Start
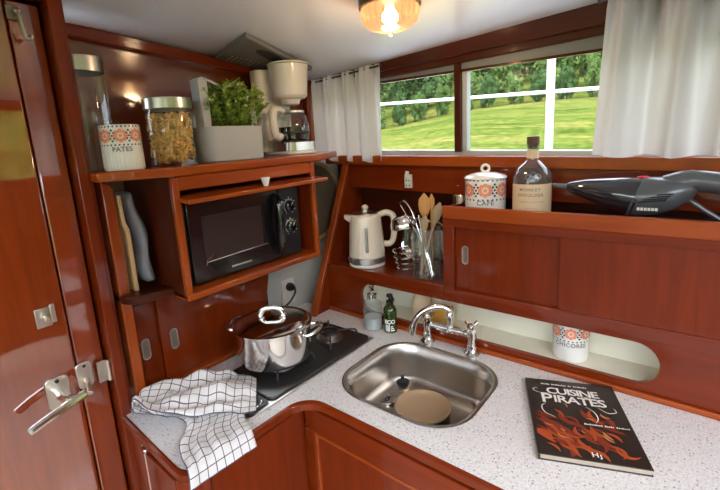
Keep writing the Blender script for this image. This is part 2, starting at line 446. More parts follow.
# window_1: sliding side window over the sink
w1 = thing('window_1', None, None, (.5, .2, 1.5)); w1['kind'] = 'structure'
def wstrip(x0, x1, y0, y1, f0, f1): return strip(x0, x1, y0, y1, f0, f1)
mk('window_frame', merge(
    wstrip(.08, XR, .20, .245, lambda x: z_wb(x)-.03, lambda x: z_wb(x)),
    wstrip(.06, .10, .20, .245, lambda x: z_wb(x)-.02, lambda x: zw(x)),
    wstrip(.487, .504, .20, .23, z_wb, z_wt),
    wstrip(1.35, 1.375, .20, .23, z_wb, z_wt)), M_alu, w1, bev=.002)
mk('window_header', wstrip(.08, XR, .198, .245, lambda x: z_wt(x)+.004, lambda x: zw(x)+.004), M_header, w1)
mk('window_mullion', wstrip(.464, .487, .188, .235, lambda x: z_wb(x)-.004, lambda x: zw(x)), WD['z'], w1, bev=.002)
mk('window_bead', wstrip(.08, XR, .196, .205, lambda x: z_wt(x)-.004, lambda x: z_wt(x)+.004), WD['x'], w1)
mk('window_pane', wstrip(.10, .464, .214, .217, z_wb, z_wt), G_win, w1)
mk('window_pane', wstrip(.504, XR, .222, .225, z_wb, z_wt), G_win, w1)

# sill / ledge under the window, with its apron behind the shelf
struct('trim_4', strip(-.1, XR, .15, .25, lambda x: z_led(x)-.036, z_led), WO['x'], bev=.004)
struct('trim_5', strip(.016, XR, .168, .19, lambda x: 1.372-.03*x, lambda x: z_led(x)-.036), W['x'])
# ceiling moulding on the bulkhead
b = B(); pts = []
struct('trim_6', B().hexa([(-.2,-.80,z_ceil(-.2,-.8)-.024),(-.178,-.80,z_ceil(-.2,-.8)-.024),(-.178,.2,z_ceil(-.2,.2)-.024),(-.2,.2,z_ceil(-.2,.2)-.024),
    (-.2,-.80,z_ceil(-.2,-.8)+.01),(-.178,-.80,z_ceil(-.2,-.8)+.01),(-.178,.2,z_ceil(-.2,.2)+.01),(-.2,.2,z_ceil(-.2,.2)+.01)]), W['y'], bev=.004)

# slanted end panel closing the window side structure
poly = [(-.088, .9), (.158, z_led(0)-.036), (.25, z_led(0)-.036), (.25, .9)]
struct('trim_7', B().prism(poly, -.004, .016, 'x'), W['z'], bev=.003)
struct('trim_8', B().prism([(-.096, .9), (-.08, .9), (.166, z_led(0)-.036), (.150, z_led(0)-.036)], -.008, .020, 'x'), WO['z'], bev=.003)
struct('trim_9', B().box(-.2, -.17, .14, .20, 1.49, 1.85), W['z'], bev=.004)

# door frame on the left and the door
b = B(); b.box(-.06, .028, -.808, -.785, 0, 1.95); b.box(-.06, .012, -.785, -.773, .0, 1.95)
struct('trim_10', b, W['z'], bev=.002)
struct('trim_11', merge(B().box(-.04, .02, -1.62, -.808, 1.885, 1.95)), W['y'], bev=.004)
struct('trim_12', B().box(-.06, .022, -1.66, -1.62, 0, 1.95), W['z'], bev=.006)
dr = thing('door_1', None, None, (0, -1.2, 0)); dr['kind'] = 'structure'
mk('door_stile', B().hexa([(-.045,-.874,.02),(-.003,-.874,.02),(-.0125,-.813,.02),(-.045,-.813,.02),(-.045,-.874,1.882),(-.003,-.874,1.882),(-.0125,-.813,1.882),(-.045,-.813,1.882)]), W_door, dr, bev=.004)
mk('door_panel', B().box(-.04, 0, -1.61, -.877, .02, 1.882), W_door, dr, bev=.004)
mk('hinge', merge(B().tube([(.004,-.811,1.0),(.004,-.811,1.055)], .006, 8), B().box(-.002,.001,-.835,-.79,1.0,1.055)), M_nickel, dr)
# hook at the top
hk = mk('hook_latch', merge(B().box(0,.004,-.876,-.850,1.842,1.868), B().tube(catmull([(.004,-.860,1.857),(.018,-.860,1.855),(.022,-.859,1.842),(.020,-.857,1.818),(.018,-.854,1.807),(.018,-.847,1.805),(.018,-.843,1.811)], 5), .004, 8),
    B().sphere((.016,-.860,1.856), .008)), plain('aged_nickel', (.36, .33, .28), .35, 1), dr)
b = B(); b.box(0,.004,-.935,-.905,1.185,1.23); b.tube([(.004,-.918,1.208),(.03,-.918,1.208)], .006, 8); b.box(.012,.02,-.909,-.899,1.195,1.238)
mk('latch_keeper', b, M_nickel, dr, bev=.0015)
b = B(); b.prism(rrect(-.945, -.898, .985, 1.062, .012), 0, .007, 'x')
pl = mk('handle_plate', b, M_nickel, dr, bev=.002)
b = B(); b.prism(rrect(-.881, -.846, 1.005, 1.072, .012), -.003, .006, 'x'); b.tube(catmull([(.004,-.864,1.025),(.03,-.866,1.02),(.05,-.872,1.01)], 4), .007, 8)
mk('strike_plate', b, M_nickel, dr, bev=.002)
b = B(); b.tube(catmull([(.005,-.922,1.022),(.035,-.922,1.021),(.055,-.912,1.020),(.062,-.895,1.019)], 5), .010, 10)
b.tube(catmull([(.062,-.885,1.022),(.063,-.93,1.011),(.06,-.970,.998),(.056,-.995,.987)], 5), [.010]*5+[.0095]*5+[.009]*5+[.0085], 10)
mk('lever_handle', b, M_steel, dr)
mk('plate_screw', merge(B().sphere((.007,-.921,1.052), .005, seg=8, rings=6), B().sphere((.006,-.863,1.062), .004, seg=8, rings=6)), M_black, dr)

# ---------------------------------------------------------------- worktop and base cabinets
wt = thing('worktop', 'white speckled L-shaped laminate worktop with varnished wood edge', 'worktop', (.5, -.3, .87))
XE = 1.75
def worktop_outline(d):   # d = outward offset of edge
    r = .07
    p = [(-.118, .0), (-.118, -.80-d)]
    p += [(.30+d*.6, -.815-d)]
    p += arc(.352+d-.035, -.815-d+.035+.0, .035, 270, 360, 6)
    p += arc(.352+d+r, -.472-d-r, r, 180, 90, 10)
    p += [(XE, -.472-d), (XE, .0)]
    return p
sinkhole = rrect(.366, .742, -.402, -.062, .11, 10)
def face_with_hole(b, outer, hole, z):
    vo = [b.bm.verts.new((x, y, z)) for x, y in outer]; vh = [b.bm.verts.new((x, y, z)) for x, y in hole]
    es = [b.bm.edges.new((vo[i], vo[(i+1) % len(vo)])) for i in range(len(vo))] + [b.bm.edges.new((vh[i], vh[(i+1) % len(vh)])) for i in range(len(vh))]
    bmesh.ops.triangle_fill(b.bm, use_beauty=True, use_dissolve=False, edges=es)
    return vo, vh
b = B()
oA, hA = face_with_hole(b, worktop_outline(-.006), sinkhole, .90)
oB, hB = face_with_hole(b, worktop_outline(-.006), sinkhole, .872)
for A, Bq in ((oA, oB), (hA, hB)):
    for i in range(len(A)):
        j = (i+1) % len(A); b.bm.faces.new((A[i], A[j], Bq[j], Bq[i]))
mk('laminate_top', b, M_top, wt, angle=30)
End
Print the complete listing exactly as it stands, without its pictures.

**Complete response**
Keep writing the Blender script for this image. This is part 2, starting at line 446. More parts follow.
# window_1: sliding side window over the sink
w1 = thing('window_1', None, None, (.5, .2, 1.5)); w1['kind'] = 'structure'
def wstrip(x0, x1, y0, y1, f0, f1): return strip(x0, x1, y0, y1, f0, f1)
mk('window_frame', merge(
    wstrip(.08, XR, .20, .245, lambda x: z_wb(x)-.03, lambda x: z_wb(x)),
    wstrip(.06, .10, .20, .245, lambda x: z_wb(x)-.02, lambda x: zw(x)),
    wstrip(.487, .504, .20, .23, z_wb, z_wt),
    wstrip(1.35, 1.375, .20, .23, z_wb, z_wt)), M_alu, w1, bev=.002)
mk('window_header', wstrip(.08, XR, .198, .245, lambda x: z_wt(x)+.004, lambda x: zw(x)+.004), M_header, w1)
mk('window_mullion', wstrip(.464, .487, .188, .235, lambda x: z_wb(x)-.004, lambda x: zw(x)), WD['z'], w1, bev=.002)
mk('window_bead', wstrip(.08, XR, .196, .205, lambda x: z_wt(x)-.004, lambda x: z_wt(x)+.004), WD['x'], w1)
mk('window_pane', wstrip(.10, .464, .214, .217, z_wb, z_wt), G_win, w1)
mk('window_pane', wstrip(.504, XR, .222, .225, z_wb, z_wt), G_win, w1)

# sill / ledge under the window, with its apron behind the shelf
struct('trim_4', strip(-.1, XR, .15, .25, lambda x: z_led(x)-.036, z_led), WO['x'], bev=.004)
struct('trim_5', strip(.016, XR, .168, .19, lambda x: 1.372-.03*x, lambda x: z_led(x)-.036), W['x'])
# ceiling moulding on the bulkhead
b = B(); pts = []
struct('trim_6', B().hexa([(-.2,-.80,z_ceil(-.2,-.8)-.024),(-.178,-.80,z_ceil(-.2,-.8)-.024),(-.178,.2,z_ceil(-.2,.2)-.024),(-.2,.2,z_ceil(-.2,.2)-.024),
    (-.2,-.80,z_ceil(-.2,-.8)+.01),(-.178,-.80,z_ceil(-.2,-.8)+.01),(-.178,.2,z_ceil(-.2,.2)+.01),(-.2,.2,z_ceil(-.2,.2)+.01)]), W['y'], bev=.004)

# slanted end panel closing the window side structure
poly = [(-.088, .9), (.158, z_led(0)-.036), (.25, z_led(0)-.036), (.25, .9)]
struct('trim_7', B().prism(poly, -.004, .016, 'x'), W['z'], bev=.003)
struct('trim_8', B().prism([(-.096, .9), (-.08, .9), (.166, z_led(0)-.036), (.150, z_led(0)-.036)], -.008, .020, 'x'), WO['z'], bev=.003)
struct('trim_9', B().box(-.2, -.17, .14, .20, 1.49, 1.85), W['z'], bev=.004)

# door frame on the left and the door
b = B(); b.box(-.06, .028, -.808, -.785, 0, 1.95); b.box(-.06, .012, -.785, -.773, .0, 1.95)
struct('trim_10', b, W['z'], bev=.002)
struct('trim_11', merge(B().box(-.04, .02, -1.62, -.808, 1.885, 1.95)), W['y'], bev=.004)
struct('trim_12', B().box(-.06, .022, -1.66, -1.62, 0, 1.95), W['z'], bev=.006)
dr = thing('door_1', None, None, (0, -1.2, 0)); dr['kind'] = 'structure'
mk('door_stile', B().hexa([(-.045,-.874,.02),(-.003,-.874,.02),(-.0125,-.813,.02),(-.045,-.813,.02),(-.045,-.874,1.882),(-.003,-.874,1.882),(-.0125,-.813,1.882),(-.045,-.813,1.882)]), W_door, dr, bev=.004)
mk('door_panel', B().box(-.04, 0, -1.61, -.877, .02, 1.882), W_door, dr, bev=.004)
mk('hinge', merge(B().tube([(.004,-.811,1.0),(.004,-.811,1.055)], .006, 8), B().box(-.002,.001,-.835,-.79,1.0,1.055)), M_nickel, dr)
# hook at the top
hk = mk('hook_latch', merge(B().box(0,.004,-.876,-.850,1.842,1.868), B().tube(catmull([(.004,-.860,1.857),(.018,-.860,1.855),(.022,-.859,1.842),(.020,-.857,1.818),(.018,-.854,1.807),(.018,-.847,1.805),(.018,-.843,1.811)], 5), .004, 8),
    B().sphere((.016,-.860,1.856), .008)), plain('aged_nickel', (.36, .33, .28), .35, 1), dr)
b = B(); b.box(0,.004,-.935,-.905,1.185,1.23); b.tube([(.004,-.918,1.208),(.03,-.918,1.208)], .006, 8); b.box(.012,.02,-.909,-.899,1.195,1.238)
mk('latch_keeper', b, M_nickel, dr, bev=.0015)
b = B(); b.prism(rrect(-.945, -.898, .985, 1.062, .012), 0, .007, 'x')
pl = mk('handle_plate', b, M_nickel, dr, bev=.002)
b = B(); b.prism(rrect(-.881, -.846, 1.005, 1.072, .012), -.003, .006, 'x'); b.tube(catmull([(.004,-.864,1.025),(.03,-.866,1.02),(.05,-.872,1.01)], 4), .007, 8)
mk('strike_plate', b, M_nickel, dr, bev=.002)
b = B(); b.tube(catmull([(.005,-.922,1.022),(.035,-.922,1.021),(.055,-.912,1.020),(.062,-.895,1.019)], 5), .010, 10)
b.tube(catmull([(.062,-.885,1.022),(.063,-.93,1.011),(.06,-.970,.998),(.056,-.995,.987)], 5), [.010]*5+[.0095]*5+[.009]*5+[.0085], 10)
mk('lever_handle', b, M_steel, dr)
mk('plate_screw', merge(B().sphere((.007,-.921,1.052), .005, seg=8, rings=6), B().sphere((.006,-.863,1.062), .004, seg=8, rings=6)), M_black, dr)

# ---------------------------------------------------------------- worktop and base cabinets
wt = thing('worktop', 'white speckled L-shaped laminate worktop with varnished wood edge', 'worktop', (.5, -.3, .87))
XE = 1.75
def worktop_outline(d):   # d = outward offset of edge
    r = .07
    p = [(-.118, .0), (-.118, -.80-d)]
    p += [(.30+d*.6, -.815-d)]
    p += arc(.352+d-.035, -.815-d+.035+.0, .035, 270, 360, 6)
    p += arc(.352+d+r, -.472-d-r, r, 180, 90, 10)
    p += [(XE, -.472-d), (XE, .0)]
    return p
sinkhole = rrect(.366, .742, -.402, -.062, .11, 10)
def face_with_hole(b, outer, hole, z):
    vo = [b.bm.verts.new((x, y, z)) for x, y in outer]; vh = [b.bm.verts.new((x, y, z)) for x, y in hole]
    es = [b.bm.edges.new((vo[i], vo[(i+1) % len(vo)])) for i in range(len(vo))] + [b.bm.edges.new((vh[i], vh[(i+1) % len(vh)])) for i in range(len(vh))]
    bmesh.ops.triangle_fill(b.bm, use_beauty=True, use_dissolve=False, edges=es)
    return vo, vh
b = B()
oA, hA = face_with_hole(b, worktop_outline(-.006), sinkhole, .90)
oB, hB = face_with_hole(b, worktop_outline(-.006), sinkhole, .872)
for A, Bq in ((oA, oB), (hA, hB)):
    for i in range(len(A)):
        j = (i+1) % len(A); b.bm.faces.new((A[i], A[j], Bq[j], Bq[i]))
mk('laminate_top', b, M_top, wt, angle=30)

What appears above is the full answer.